Fare musica per noi rappresenta un fortissimo e inestinguibile bisogno di comunicare con gli esseri senzienti che ci circondano, cercando di fare arrivare il nostro “messaggio” al mondo esterno al meglio delle nostre capacità, potenzialità e volontà.

Leggendo la vostra bio scopro che avete una certa “urgenza riflessiva”. Mi spieghi meglio? Qual è il messaggio che vi augurate venga colto da chi ascolta il vostro disco?
Di solito si dice che un disco, o più in generale un’opera artistica, nascano da un’‘urgenza espressiva’, ovvero la necessità di esprimere tutto nel modo più diretto e immediato possibile.
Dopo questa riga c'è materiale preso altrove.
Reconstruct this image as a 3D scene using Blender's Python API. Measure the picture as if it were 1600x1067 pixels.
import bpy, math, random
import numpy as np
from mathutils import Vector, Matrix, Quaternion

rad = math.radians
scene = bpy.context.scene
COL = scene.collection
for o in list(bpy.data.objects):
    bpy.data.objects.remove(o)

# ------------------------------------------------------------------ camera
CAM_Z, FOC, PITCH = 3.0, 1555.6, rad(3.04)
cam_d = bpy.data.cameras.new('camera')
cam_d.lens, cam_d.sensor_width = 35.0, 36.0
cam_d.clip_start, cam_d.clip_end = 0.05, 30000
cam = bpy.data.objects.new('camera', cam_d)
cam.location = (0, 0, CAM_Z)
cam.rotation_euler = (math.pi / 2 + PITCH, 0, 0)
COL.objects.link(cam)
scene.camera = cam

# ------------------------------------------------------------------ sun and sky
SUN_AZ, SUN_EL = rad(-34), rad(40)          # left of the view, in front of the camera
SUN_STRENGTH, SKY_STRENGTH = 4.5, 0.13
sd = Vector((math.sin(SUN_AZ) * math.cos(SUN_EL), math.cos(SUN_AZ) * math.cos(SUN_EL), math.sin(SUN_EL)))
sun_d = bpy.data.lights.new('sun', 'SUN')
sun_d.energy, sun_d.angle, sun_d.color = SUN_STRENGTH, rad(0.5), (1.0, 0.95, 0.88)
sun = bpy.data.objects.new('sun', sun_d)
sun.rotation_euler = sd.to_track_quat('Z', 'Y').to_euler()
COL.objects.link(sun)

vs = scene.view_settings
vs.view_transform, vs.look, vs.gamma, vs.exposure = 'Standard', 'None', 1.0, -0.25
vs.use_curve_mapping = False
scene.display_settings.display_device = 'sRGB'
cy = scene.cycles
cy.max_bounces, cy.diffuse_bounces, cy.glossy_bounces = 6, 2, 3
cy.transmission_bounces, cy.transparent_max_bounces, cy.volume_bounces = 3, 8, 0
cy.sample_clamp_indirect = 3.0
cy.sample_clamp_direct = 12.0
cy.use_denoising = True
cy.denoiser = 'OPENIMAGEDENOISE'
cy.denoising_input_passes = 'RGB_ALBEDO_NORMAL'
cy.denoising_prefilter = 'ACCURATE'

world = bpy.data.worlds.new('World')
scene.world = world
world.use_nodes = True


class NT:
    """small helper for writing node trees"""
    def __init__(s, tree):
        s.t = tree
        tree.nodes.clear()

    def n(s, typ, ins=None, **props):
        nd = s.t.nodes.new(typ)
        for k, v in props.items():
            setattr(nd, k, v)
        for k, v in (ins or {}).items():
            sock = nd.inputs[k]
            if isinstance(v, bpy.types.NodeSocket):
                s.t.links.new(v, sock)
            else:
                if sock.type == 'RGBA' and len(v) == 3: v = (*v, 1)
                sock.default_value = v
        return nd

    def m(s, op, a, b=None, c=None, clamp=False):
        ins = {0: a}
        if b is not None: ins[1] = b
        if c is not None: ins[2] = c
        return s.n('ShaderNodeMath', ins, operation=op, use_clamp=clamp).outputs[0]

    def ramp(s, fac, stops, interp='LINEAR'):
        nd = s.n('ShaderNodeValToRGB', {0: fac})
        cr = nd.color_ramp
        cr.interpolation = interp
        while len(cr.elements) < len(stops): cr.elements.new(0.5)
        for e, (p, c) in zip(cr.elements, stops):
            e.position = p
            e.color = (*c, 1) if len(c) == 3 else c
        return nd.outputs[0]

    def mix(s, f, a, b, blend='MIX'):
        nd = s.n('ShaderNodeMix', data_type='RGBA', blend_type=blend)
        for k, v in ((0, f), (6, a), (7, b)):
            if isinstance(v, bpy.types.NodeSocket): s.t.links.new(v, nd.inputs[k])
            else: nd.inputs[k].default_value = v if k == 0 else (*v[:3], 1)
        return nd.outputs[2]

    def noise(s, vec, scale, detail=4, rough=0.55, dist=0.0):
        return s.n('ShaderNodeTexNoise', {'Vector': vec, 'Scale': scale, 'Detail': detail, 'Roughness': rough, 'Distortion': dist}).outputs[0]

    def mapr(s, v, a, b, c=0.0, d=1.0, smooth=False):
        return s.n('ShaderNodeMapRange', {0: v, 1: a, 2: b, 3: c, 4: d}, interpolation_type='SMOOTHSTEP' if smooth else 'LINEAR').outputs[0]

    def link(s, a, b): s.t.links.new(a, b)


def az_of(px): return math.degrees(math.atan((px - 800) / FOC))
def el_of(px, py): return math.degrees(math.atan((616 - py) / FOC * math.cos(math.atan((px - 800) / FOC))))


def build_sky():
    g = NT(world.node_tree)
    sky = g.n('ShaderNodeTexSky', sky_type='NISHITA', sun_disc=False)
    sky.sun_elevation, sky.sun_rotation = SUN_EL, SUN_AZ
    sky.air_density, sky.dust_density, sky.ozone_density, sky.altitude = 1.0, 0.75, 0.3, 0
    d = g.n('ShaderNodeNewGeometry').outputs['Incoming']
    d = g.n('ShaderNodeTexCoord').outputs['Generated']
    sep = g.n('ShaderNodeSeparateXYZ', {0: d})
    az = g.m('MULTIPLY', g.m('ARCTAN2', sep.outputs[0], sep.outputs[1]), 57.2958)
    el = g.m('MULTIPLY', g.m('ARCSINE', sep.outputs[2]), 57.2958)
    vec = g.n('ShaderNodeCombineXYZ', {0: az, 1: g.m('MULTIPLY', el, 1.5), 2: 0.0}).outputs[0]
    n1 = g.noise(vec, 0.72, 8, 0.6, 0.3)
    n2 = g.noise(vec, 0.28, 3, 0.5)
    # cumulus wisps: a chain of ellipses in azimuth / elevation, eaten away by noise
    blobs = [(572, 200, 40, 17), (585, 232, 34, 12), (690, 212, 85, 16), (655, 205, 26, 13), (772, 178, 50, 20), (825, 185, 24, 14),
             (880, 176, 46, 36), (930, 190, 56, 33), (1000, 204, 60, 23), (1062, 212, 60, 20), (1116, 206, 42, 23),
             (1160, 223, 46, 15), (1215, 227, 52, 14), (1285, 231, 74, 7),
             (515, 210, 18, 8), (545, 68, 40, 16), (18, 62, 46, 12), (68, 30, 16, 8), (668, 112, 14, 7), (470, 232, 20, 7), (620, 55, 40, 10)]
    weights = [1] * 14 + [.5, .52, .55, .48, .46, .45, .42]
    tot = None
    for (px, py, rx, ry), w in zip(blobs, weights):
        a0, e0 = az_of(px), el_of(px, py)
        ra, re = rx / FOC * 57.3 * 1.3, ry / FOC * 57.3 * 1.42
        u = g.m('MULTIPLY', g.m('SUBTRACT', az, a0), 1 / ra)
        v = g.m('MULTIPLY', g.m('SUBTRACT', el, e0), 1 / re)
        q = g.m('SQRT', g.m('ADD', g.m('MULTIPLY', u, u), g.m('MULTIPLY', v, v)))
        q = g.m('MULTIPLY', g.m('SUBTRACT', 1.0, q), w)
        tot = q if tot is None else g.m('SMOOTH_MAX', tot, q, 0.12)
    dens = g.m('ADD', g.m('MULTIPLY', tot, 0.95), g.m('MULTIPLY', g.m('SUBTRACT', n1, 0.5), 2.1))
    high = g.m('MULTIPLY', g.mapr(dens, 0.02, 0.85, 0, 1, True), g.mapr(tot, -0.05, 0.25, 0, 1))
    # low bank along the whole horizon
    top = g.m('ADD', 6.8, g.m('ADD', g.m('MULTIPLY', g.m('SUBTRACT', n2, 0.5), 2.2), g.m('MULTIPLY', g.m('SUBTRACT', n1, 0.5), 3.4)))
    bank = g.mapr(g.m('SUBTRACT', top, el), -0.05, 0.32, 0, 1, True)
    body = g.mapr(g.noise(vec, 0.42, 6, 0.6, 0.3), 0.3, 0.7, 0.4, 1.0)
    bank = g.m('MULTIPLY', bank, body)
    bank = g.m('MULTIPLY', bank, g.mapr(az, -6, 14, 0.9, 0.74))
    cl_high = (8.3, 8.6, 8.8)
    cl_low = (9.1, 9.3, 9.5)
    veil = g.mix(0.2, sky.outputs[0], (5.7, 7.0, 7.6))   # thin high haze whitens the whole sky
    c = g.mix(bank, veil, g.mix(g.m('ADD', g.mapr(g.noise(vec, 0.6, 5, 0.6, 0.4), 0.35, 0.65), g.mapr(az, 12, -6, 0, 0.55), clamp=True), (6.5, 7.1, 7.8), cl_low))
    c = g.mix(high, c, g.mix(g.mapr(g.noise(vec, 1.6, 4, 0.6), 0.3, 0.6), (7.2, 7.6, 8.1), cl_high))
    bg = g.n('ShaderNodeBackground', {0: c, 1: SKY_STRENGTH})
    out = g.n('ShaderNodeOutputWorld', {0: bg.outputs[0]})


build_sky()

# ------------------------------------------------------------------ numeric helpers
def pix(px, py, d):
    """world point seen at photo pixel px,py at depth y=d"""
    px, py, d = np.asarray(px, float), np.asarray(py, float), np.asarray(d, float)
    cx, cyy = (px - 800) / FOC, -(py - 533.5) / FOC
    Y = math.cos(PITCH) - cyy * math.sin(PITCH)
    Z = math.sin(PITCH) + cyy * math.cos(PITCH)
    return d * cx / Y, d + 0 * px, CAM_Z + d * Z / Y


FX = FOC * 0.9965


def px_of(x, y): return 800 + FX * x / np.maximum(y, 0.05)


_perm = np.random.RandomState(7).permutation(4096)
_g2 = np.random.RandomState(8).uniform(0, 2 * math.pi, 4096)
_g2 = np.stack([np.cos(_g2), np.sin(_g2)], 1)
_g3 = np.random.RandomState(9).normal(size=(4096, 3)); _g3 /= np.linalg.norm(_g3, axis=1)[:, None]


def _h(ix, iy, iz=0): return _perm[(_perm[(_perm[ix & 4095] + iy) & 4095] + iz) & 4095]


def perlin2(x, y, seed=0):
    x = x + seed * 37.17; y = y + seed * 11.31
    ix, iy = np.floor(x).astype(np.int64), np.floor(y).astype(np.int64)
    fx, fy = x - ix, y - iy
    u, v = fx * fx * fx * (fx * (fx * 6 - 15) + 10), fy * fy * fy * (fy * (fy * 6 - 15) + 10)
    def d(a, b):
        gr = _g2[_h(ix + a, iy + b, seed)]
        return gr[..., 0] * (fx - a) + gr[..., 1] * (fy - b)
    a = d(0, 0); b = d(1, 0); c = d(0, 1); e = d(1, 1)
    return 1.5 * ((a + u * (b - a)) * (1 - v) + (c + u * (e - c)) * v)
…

Il nostro album invece si può dire che sia stato generato da un delicato equilibrio di chiaroscuri tra l’imperativo categorico di riflettere su quello che ci accade intorno e l’impellente bisogno di comunicarlo con forza, da qui il gioco di parole ‘urgenza riflessiva’. Nonostante la serietà dei temi affrontati l’album è impregnato di una costante vena grottesca, satirica e autoironica: una disillusa ‘presa per i fondelli’ derivante dal fortissimo senso di impotenza che giunto all’esasperazione sfocia in una sorta di piacere perverso autolesionista e masochista: un misto tra la rassegnazione e la costante voglia di reagire. Il disco, molto umilmente, vuole essere un accorato invito che rivolgiamo a chi ci ascolta a esercitarsi nella mai troppo abusata pratica del ‘dubbio’ e a non accettare per comodità o pigrizia ciò che ci viene imposto o servito ‘pronto da consumarsi’ su di un invitante cabaret di concetti, fatti e ovvietà da supermercato.

Quali sono le vostre ambizioni?
Le nostre ambizioni al momento sono le stesse di qualsiasi altra band che esce nel 2013 (ormai 2014) con un album (opera prima per giunta) e si trova faccia a faccia con un mercato musicale in pieno stallo e una scena live ridotta ai minimi termini: non possiamo fare altro che ambire a fare conoscere il nostro disco portando in giro la nostra musica il più possibile. Più che ambizione si tratta di una sfida vera e propria! La musica è innanzitutto una necessità di comunicare che per realizzarsi in pieno deve giocoforza raggiungere tante persone, tante teste e tante coscienze in modo da riuscire ad arrivare e “consegnare il proprio messaggio” a coloro i quali condividono con essa sensazioni, esperienze, pensieri ed emozioni.